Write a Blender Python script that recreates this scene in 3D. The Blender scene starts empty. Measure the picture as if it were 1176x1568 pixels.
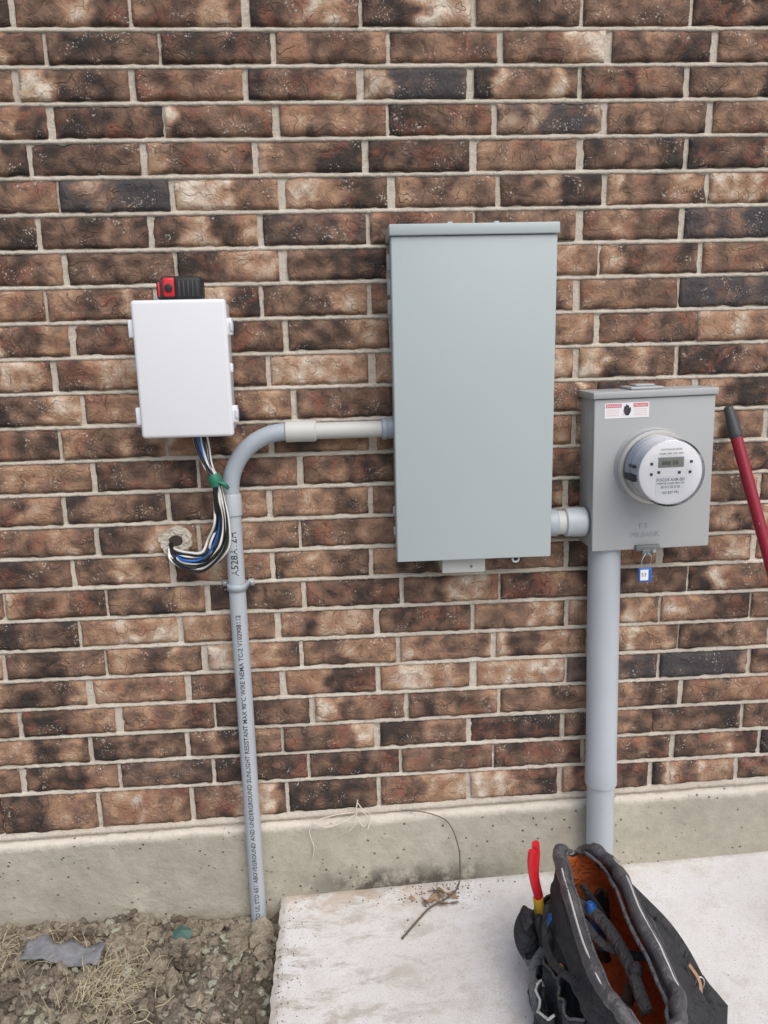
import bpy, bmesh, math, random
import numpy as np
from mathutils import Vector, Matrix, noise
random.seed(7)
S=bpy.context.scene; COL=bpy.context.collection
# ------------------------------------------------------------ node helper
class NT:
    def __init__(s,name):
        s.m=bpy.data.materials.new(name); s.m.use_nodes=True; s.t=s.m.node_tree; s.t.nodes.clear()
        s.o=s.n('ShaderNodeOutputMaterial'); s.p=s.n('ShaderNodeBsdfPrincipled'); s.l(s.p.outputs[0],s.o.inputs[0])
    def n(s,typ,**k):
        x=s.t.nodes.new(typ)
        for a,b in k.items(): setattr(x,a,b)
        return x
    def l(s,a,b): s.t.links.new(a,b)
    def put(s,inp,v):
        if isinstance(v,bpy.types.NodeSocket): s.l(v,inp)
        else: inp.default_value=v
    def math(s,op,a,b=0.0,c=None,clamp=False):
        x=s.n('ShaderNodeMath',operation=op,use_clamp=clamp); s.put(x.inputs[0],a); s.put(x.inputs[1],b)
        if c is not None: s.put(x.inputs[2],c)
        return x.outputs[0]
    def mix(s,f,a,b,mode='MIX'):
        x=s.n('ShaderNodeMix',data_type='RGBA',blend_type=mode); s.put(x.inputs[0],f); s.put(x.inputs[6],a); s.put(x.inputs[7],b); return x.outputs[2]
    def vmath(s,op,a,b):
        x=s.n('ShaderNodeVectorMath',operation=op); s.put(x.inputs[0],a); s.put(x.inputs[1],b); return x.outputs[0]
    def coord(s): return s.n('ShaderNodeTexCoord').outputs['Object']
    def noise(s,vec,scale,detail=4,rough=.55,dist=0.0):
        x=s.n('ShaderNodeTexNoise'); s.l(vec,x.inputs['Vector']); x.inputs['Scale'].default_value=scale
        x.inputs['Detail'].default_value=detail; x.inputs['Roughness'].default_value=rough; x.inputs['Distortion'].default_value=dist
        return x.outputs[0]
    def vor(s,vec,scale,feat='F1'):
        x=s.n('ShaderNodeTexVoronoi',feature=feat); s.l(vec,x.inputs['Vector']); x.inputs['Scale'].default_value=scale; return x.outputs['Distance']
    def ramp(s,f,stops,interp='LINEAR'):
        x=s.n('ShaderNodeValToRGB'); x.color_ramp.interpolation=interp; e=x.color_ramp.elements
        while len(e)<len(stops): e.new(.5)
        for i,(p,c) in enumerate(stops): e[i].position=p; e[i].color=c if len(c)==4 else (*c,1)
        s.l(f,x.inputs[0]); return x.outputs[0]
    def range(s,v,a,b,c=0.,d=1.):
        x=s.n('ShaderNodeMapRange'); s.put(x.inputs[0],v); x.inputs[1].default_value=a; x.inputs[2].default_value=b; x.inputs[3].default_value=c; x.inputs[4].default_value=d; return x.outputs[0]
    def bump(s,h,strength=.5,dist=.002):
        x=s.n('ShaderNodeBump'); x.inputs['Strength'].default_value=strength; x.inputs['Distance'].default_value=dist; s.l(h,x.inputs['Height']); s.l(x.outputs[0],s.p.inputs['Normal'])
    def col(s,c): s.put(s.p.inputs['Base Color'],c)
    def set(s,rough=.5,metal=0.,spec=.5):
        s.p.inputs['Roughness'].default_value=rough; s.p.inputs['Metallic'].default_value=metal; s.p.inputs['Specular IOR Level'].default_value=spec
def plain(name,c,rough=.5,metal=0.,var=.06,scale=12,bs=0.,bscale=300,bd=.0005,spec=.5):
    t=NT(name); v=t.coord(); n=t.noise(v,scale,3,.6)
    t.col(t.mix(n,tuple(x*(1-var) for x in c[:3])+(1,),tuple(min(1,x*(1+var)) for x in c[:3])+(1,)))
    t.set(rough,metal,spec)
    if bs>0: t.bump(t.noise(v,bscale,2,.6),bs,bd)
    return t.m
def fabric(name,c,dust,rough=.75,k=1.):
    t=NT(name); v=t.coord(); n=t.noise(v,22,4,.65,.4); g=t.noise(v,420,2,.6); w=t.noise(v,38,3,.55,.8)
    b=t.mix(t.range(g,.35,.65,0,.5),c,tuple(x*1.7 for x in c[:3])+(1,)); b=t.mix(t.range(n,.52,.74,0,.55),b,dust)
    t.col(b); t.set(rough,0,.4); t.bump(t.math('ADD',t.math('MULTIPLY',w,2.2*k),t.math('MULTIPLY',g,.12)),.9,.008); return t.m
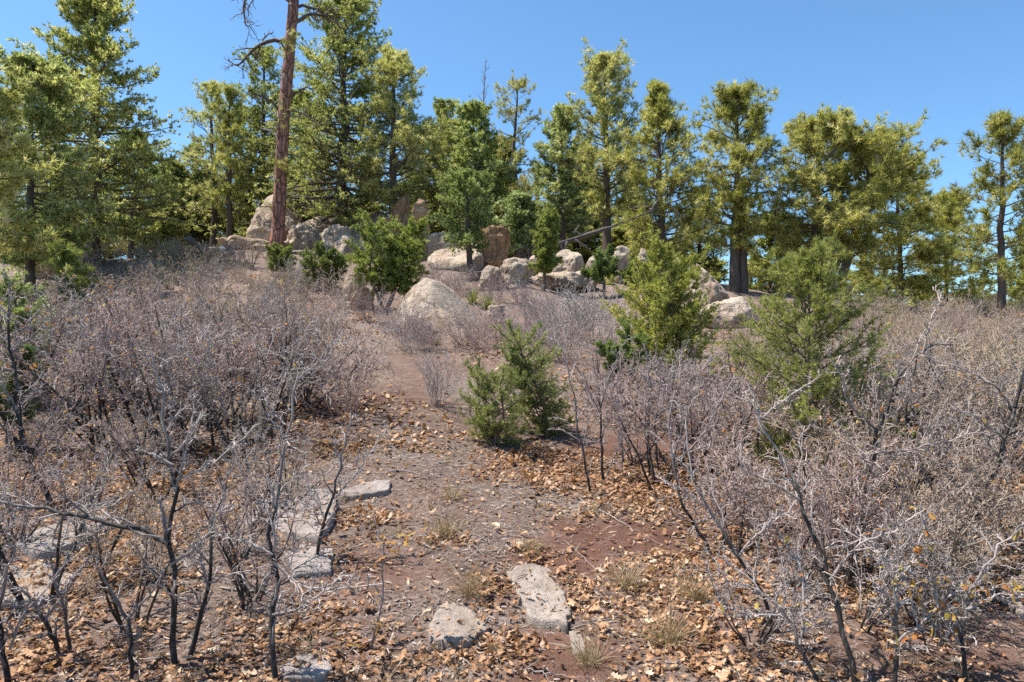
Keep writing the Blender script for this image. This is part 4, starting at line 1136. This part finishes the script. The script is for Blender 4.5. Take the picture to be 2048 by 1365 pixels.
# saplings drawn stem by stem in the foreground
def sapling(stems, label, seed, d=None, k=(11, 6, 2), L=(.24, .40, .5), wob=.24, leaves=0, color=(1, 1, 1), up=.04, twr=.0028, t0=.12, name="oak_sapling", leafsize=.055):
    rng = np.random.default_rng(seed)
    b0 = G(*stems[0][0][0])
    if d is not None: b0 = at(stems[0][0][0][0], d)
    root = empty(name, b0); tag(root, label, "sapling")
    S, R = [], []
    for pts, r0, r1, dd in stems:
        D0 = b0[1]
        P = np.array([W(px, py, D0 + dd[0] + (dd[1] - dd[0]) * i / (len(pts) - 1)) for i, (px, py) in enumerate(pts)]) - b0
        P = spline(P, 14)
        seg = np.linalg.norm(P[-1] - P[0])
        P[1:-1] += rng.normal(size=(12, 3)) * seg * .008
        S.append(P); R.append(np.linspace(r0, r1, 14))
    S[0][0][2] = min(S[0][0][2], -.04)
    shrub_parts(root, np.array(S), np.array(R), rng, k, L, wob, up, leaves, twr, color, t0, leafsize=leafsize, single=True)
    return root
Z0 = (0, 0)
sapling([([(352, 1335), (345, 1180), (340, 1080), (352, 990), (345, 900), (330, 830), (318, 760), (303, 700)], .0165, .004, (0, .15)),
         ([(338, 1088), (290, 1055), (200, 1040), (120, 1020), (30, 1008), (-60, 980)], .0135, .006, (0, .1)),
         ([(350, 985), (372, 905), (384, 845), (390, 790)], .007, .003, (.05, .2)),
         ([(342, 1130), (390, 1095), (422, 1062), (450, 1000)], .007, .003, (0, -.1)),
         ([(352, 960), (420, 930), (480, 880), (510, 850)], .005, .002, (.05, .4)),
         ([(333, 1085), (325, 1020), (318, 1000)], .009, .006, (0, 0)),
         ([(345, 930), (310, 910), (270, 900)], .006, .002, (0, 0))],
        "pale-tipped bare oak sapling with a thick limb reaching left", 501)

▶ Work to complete
Copy out the whole listing exactly, and don't carry over any pictures.

▶ Exercise solution
Write a Blender Python script that recreates this scene in 3D. The Blender scene starts empty. Measure the picture as if it were 1176x1568 pixels.
import bpy, bmesh, math, random
import numpy as np
from mathutils import Vector, Matrix, noise
random.seed(7)
S=bpy.context.scene; COL=bpy.context.collection
# ------------------------------------------------------------ node helper
class NT:
    def __init__(s,name):
        s.m=bpy.data.materials.new(name); s.m.use_nodes=True; s.t=s.m.node_tree; s.t.nodes.clear()
        s.o=s.n('ShaderNodeOutputMaterial'); s.p=s.n('ShaderNodeBsdfPrincipled'); s.l(s.p.outputs[0],s.o.inputs[0])
    def n(s,typ,**k):
        x=s.t.nodes.new(typ)
        for a,b in k.items(): setattr(x,a,b)
        return x
    def l(s,a,b): s.t.links.new(a,b)
    def put(s,inp,v):
        if isinstance(v,bpy.types.NodeSocket): s.l(v,inp)
        else: inp.default_value=v
    def math(s,op,a,b=0.0,c=None,clamp=False):
        x=s.n('ShaderNodeMath',operation=op,use_clamp=clamp); s.put(x.inputs[0],a); s.put(x.inputs[1],b)
        if c is not None: s.put(x.inputs[2],c)
        return x.outputs[0]
    def mix(s,f,a,b,mode='MIX'):
        x=s.n('ShaderNodeMix',data_type='RGBA',blend_type=mode); s.put(x.inputs[0],f); s.put(x.inputs[6],a); s.put(x.inputs[7],b); return x.outputs[2]
    def vmath(s,op,a,b):
        x=s.n('ShaderNodeVectorMath',operation=op); s.put(x.inputs[0],a); s.put(x.inputs[1],b); return x.outputs[0]
    def coord(s): return s.n('ShaderNodeTexCoord').outputs['Object']
    def noise(s,vec,scale,detail=4,rough=.55,dist=0.0):
        x=s.n('ShaderNodeTexNoise'); s.l(vec,x.inputs['Vector']); x.inputs['Scale'].default_value=scale
        x.inputs['Detail'].default_value=detail; x.inputs['Roughness'].default_value=rough; x.inputs['Distortion'].default_value=dist
        return x.outputs[0]
    def vor(s,vec,scale,feat='F1'):
        x=s.n('ShaderNodeTexVoronoi',feature=feat); s.l(vec,x.inputs['Vector']); x.inputs['Scale'].default_value=scale; return x.outputs['Distance']
    def ramp(s,f,stops,interp='LINEAR'):
        x=s.n('ShaderNodeValToRGB'); x.color_ramp.interpolation=interp; e=x.color_ramp.elements
        while len(e)<len(stops): e.new(.5)
        for i,(p,c) in enumerate(stops): e[i].position=p; e[i].color=c if len(c)==4 else (*c,1)
        s.l(f,x.inputs[0]); return x.outputs[0]
    def range(s,v,a,b,c=0.,d=1.):
        x=s.n('ShaderNodeMapRange'); s.put(x.inputs[0],v); x.inputs[1].default_value=a; x.inputs[2].default_value=b; x.inputs[3].default_value=c; x.inputs[4].default_value=d; return x.outputs[0]
    def bump(s,h,strength=.5,dist=.002):
        x=s.n('ShaderNodeBump'); x.inputs['Strength'].default_value=strength; x.inputs['Distance'].default_value=dist; s.l(h,x.inputs['Height']); s.l(x.outputs[0],s.p.inputs['Normal'])
    def col(s,c): s.put(s.p.inputs['Base Color'],c)
    def set(s,rough=.5,metal=0.,spec=.5):
        s.p.inputs['Roughness'].default_value=rough; s.p.inputs['Metallic'].default_value=metal; s.p.inputs['Specular IOR Level'].default_value=spec
def plain(name,c,rough=.5,metal=0.,var=.06,scale=12,bs=0.,bscale=300,bd=.0005,spec=.5):
    t=NT(name); v=t.coord(); n=t.noise(v,scale,3,.6)
    t.col(t.mix(n,tuple(x*(1-var) for x in c[:3])+(1,),tuple(min(1,x*(1+var)) for x in c[:3])+(1,)))
    t.set(rough,metal,spec)
    if bs>0: t.bump(t.noise(v,bscale,2,.6),bs,bd)
    return t.m
def fabric(name,c,dust,rough=.75,k=1.):
    t=NT(name); v=t.coord(); n=t.noise(v,22,4,.65,.4); g=t.noise(v,420,2,.6); w=t.noise(v,38,3,.55,.8)
    b=t.mix(t.range(g,.35,.65,0,.5),c,tuple(x*1.7 for x in c[:3])+(1,)); b=t.mix(t.range(n,.52,.74,0,.55),b,dust)
    t.col(b); t.set(rough,0,.4); t.bump(t.math('ADD',t.math('MULTIPLY',w,2.2*k),t.math('MULTIPLY',g,.12)),.9,.008); return t.m
Keep writing the Blender script for this image. This is part 4, starting at line 1136. This part finishes the script. The script is for Blender 4.5. Take the picture to be 2048 by 1365 pixels.
# saplings drawn stem by stem in the foreground
def sapling(stems, label, seed, d=None, k=(11, 6, 2), L=(.24, .40, .5), wob=.24, leaves=0, color=(1, 1, 1), up=.04, twr=.0028, t0=.12, name="oak_sapling", leafsize=.055):
    rng = np.random.default_rng(seed)
    b0 = G(*stems[0][0][0])
    if d is not None: b0 = at(stems[0][0][0][0], d)
    root = empty(name, b0); tag(root, label, "sapling")
    S, R = [], []
    for pts, r0, r1, dd in stems:
        D0 = b0[1]
        P = np.array([W(px, py, D0 + dd[0] + (dd[1] - dd[0]) * i / (len(pts) - 1)) for i, (px, py) in enumerate(pts)]) - b0
        P = spline(P, 14)
        seg = np.linalg.norm(P[-1] - P[0])
        P[1:-1] += rng.normal(size=(12, 3)) * seg * .008
        S.append(P); R.append(np.linspace(r0, r1, 14))
    S[0][0][2] = min(S[0][0][2], -.04)
    shrub_parts(root, np.array(S), np.array(R), rng, k, L, wob, up, leaves, twr, color, t0, leafsize=leafsize, single=True)
    return root
Z0 = (0, 0)
sapling([([(352, 1335), (345, 1180), (340, 1080), (352, 990), (345, 900), (330, 830), (318, 760), (303, 700)], .0165, .004, (0, .15)),
         ([(338, 1088), (290, 1055), (200, 1040), (120, 1020), (30, 1008), (-60, 980)], .0135, .006, (0, .1)),
         ([(350, 985), (372, 905), (384, 845), (390, 790)], .007, .003, (.05, .2)),
         ([(342, 1130), (390, 1095), (422, 1062), (450, 1000)], .007, .003, (0, -.1)),
         ([(352, 960), (420, 930), (480, 880), (510, 850)], .005, .002, (.05, .4)),
         ([(333, 1085), (325, 1020), (318, 1000)], .009, .006, (0, 0)),
         ([(345, 930), (310, 910), (270, 900)], .006, .002, (0, 0))],
        "pale-tipped bare oak sapling with a thick limb reaching left", 501)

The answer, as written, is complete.